**INPUT RECORDS**:
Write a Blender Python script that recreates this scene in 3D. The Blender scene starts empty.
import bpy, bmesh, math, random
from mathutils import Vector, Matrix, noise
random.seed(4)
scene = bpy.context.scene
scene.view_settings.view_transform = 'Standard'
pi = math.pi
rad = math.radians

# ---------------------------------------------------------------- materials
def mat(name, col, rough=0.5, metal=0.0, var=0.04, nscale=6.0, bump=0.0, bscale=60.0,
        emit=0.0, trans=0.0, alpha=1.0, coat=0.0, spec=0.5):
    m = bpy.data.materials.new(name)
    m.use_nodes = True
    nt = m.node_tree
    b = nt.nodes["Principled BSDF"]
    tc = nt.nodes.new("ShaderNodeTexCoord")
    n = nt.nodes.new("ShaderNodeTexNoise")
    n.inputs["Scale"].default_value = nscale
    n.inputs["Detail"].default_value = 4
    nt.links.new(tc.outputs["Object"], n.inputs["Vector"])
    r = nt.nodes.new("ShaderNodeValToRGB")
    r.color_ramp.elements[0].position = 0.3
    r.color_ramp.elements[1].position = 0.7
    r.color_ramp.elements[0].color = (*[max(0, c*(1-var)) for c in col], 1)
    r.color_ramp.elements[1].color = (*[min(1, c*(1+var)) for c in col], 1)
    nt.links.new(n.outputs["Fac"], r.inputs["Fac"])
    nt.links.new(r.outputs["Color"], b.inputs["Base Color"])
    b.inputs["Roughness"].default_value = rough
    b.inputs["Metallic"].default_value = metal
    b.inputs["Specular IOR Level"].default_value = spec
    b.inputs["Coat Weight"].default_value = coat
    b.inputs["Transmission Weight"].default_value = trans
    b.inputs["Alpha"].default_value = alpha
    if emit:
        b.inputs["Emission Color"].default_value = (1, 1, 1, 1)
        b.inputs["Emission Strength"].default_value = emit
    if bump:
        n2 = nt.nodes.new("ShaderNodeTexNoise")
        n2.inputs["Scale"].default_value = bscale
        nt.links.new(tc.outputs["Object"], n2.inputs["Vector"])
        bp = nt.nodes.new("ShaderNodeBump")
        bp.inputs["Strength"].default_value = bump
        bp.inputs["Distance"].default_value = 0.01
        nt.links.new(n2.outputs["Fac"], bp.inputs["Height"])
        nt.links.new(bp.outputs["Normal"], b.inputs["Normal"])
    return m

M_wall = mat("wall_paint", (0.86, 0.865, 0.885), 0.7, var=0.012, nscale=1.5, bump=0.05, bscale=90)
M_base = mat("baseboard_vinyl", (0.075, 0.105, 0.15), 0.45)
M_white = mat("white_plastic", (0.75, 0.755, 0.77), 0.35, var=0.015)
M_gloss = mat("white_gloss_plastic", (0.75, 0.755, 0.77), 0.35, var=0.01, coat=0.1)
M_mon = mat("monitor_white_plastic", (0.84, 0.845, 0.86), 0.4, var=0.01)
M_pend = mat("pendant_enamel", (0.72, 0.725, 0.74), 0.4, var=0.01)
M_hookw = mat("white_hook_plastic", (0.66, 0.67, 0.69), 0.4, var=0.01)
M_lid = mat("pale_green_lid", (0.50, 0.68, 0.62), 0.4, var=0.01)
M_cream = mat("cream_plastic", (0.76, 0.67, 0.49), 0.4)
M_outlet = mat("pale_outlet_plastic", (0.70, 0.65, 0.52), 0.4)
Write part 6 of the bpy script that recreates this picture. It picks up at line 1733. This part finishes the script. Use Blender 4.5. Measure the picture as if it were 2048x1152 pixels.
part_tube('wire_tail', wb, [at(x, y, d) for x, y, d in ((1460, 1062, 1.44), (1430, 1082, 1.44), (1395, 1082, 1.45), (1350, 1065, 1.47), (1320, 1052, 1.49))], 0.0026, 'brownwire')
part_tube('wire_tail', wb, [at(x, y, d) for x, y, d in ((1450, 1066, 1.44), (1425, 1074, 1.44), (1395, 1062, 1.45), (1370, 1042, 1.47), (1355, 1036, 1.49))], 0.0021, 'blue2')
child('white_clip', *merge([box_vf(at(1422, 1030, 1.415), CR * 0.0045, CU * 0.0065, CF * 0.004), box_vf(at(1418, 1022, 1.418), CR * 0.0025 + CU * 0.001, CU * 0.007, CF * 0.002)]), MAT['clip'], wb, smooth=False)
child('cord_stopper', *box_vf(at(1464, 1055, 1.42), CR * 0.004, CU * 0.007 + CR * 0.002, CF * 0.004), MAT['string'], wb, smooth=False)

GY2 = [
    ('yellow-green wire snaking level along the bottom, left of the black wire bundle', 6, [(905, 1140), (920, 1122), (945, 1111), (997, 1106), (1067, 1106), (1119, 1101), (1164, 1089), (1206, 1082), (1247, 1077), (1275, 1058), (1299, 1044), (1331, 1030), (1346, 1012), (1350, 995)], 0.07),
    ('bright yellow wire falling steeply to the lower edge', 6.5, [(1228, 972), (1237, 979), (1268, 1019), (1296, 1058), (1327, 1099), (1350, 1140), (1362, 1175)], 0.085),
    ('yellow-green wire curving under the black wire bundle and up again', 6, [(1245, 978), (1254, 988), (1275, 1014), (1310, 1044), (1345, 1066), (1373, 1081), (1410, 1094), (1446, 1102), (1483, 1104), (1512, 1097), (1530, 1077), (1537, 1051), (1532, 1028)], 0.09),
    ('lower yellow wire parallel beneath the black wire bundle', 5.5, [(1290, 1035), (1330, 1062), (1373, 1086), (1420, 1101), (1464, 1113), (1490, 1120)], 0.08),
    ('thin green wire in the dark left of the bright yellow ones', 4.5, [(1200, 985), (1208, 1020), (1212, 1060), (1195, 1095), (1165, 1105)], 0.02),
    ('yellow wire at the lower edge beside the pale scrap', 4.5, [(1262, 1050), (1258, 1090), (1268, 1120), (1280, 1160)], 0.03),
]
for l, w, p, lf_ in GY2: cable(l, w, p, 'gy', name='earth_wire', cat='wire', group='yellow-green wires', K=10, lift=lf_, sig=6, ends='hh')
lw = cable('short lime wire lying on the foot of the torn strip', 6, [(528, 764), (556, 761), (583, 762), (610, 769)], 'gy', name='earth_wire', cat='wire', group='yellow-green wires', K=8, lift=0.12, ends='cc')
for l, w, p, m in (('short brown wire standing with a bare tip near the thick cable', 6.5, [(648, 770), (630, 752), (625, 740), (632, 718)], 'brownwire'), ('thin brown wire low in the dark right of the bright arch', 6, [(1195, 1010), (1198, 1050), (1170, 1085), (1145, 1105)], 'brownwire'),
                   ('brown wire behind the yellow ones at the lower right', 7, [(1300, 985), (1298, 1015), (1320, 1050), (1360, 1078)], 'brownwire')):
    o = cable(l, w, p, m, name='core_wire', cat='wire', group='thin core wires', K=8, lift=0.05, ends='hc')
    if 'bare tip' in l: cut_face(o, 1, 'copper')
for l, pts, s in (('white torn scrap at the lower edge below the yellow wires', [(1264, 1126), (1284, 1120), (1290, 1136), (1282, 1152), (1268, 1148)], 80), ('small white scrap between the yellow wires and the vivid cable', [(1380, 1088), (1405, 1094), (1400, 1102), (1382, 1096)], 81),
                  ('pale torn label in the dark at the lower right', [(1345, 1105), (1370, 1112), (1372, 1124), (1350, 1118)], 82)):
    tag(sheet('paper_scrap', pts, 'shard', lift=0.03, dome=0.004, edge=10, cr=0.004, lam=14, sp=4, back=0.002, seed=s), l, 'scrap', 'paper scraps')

**WHAT IS NEEDED**: Extract only the lines from the line with "Write part 6" through the line with "child('cord_stopper', *box_vf(at(1464, 1055, 1.42), CR", keeping both end lines exactly as they are.

**EXPECTED ANSWER**:
Write part 6 of the bpy script that recreates this picture. It picks up at line 1733. This part finishes the script. Use Blender 4.5. Measure the picture as if it were 2048x1152 pixels.
part_tube('wire_tail', wb, [at(x, y, d) for x, y, d in ((1460, 1062, 1.44), (1430, 1082, 1.44), (1395, 1082, 1.45), (1350, 1065, 1.47), (1320, 1052, 1.49))], 0.0026, 'brownwire')
part_tube('wire_tail', wb, [at(x, y, d) for x, y, d in ((1450, 1066, 1.44), (1425, 1074, 1.44), (1395, 1062, 1.45), (1370, 1042, 1.47), (1355, 1036, 1.49))], 0.0021, 'blue2')
child('white_clip', *merge([box_vf(at(1422, 1030, 1.415), CR * 0.0045, CU * 0.0065, CF * 0.004), box_vf(at(1418, 1022, 1.418), CR * 0.0025 + CU * 0.001, CU * 0.007, CF * 0.002)]), MAT['clip'], wb, smooth=False)
child('cord_stopper', *box_vf(at(1464, 1055, 1.42), CR * 0.004, CU * 0.007 + CR * 0.002, CF * 0.004), MAT['string'], wb, smooth=False)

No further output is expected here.